## [What you have to do]
Write out again, unaltered, the lines from the start through the line containing "def mid(a, b): return".

## [Data segment]

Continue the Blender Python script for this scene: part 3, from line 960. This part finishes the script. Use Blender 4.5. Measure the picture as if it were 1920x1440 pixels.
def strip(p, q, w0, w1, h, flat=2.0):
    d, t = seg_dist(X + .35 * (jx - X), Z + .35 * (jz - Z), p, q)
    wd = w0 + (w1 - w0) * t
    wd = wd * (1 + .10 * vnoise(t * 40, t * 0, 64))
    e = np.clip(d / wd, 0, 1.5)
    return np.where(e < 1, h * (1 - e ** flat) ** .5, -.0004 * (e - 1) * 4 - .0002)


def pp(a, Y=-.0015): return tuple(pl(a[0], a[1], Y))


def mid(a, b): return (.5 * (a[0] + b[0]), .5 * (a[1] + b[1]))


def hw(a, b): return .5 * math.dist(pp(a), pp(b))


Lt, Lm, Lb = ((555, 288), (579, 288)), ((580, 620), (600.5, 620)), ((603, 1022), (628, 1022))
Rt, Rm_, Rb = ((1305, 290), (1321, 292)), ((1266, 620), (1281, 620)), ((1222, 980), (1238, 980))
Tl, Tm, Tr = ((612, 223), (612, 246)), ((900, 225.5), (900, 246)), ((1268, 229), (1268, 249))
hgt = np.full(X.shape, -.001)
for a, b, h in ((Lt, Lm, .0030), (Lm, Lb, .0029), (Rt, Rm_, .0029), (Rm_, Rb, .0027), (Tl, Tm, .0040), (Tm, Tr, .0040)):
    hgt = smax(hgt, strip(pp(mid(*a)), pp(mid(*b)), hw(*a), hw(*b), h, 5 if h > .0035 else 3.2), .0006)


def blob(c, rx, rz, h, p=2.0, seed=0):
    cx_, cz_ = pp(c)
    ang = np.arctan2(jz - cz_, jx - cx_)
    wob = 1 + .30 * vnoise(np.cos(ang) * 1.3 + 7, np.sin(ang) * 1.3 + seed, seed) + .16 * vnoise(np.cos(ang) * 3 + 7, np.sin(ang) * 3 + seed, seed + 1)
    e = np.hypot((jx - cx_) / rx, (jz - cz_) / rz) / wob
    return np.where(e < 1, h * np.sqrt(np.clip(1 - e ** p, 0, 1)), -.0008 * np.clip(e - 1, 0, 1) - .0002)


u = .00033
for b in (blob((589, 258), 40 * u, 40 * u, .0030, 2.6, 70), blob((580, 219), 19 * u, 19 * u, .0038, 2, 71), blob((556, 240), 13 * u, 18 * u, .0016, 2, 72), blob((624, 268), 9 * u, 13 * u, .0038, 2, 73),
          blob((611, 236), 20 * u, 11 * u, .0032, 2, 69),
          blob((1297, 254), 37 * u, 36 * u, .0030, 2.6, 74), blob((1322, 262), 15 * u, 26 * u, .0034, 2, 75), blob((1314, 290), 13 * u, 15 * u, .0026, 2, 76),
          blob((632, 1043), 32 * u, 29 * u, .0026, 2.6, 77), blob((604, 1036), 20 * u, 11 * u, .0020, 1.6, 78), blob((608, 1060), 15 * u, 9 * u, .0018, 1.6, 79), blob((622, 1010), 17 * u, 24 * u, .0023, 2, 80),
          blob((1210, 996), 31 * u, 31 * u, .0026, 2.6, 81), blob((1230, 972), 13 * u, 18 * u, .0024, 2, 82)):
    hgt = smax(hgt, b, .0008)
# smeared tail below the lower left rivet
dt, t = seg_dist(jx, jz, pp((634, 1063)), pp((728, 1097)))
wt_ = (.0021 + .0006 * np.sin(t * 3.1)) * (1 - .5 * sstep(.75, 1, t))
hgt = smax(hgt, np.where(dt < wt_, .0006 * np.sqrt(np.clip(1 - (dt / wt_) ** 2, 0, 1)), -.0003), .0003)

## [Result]
Continue the Blender Python script for this scene: part 3, from line 960. This part finishes the script. Use Blender 4.5. Measure the picture as if it were 1920x1440 pixels.
def strip(p, q, w0, w1, h, flat=2.0):
    d, t = seg_dist(X + .35 * (jx - X), Z + .35 * (jz - Z), p, q)
    wd = w0 + (w1 - w0) * t
    wd = wd * (1 + .10 * vnoise(t * 40, t * 0, 64))
    e = np.clip(d / wd, 0, 1.5)
    return np.where(e < 1, h * (1 - e ** flat) ** .5, -.0004 * (e - 1) * 4 - .0002)


def pp(a, Y=-.0015): return tuple(pl(a[0], a[1], Y))


def mid(a, b): return (.5 * (a[0] + b[0]), .5 * (a[1] + b[1]))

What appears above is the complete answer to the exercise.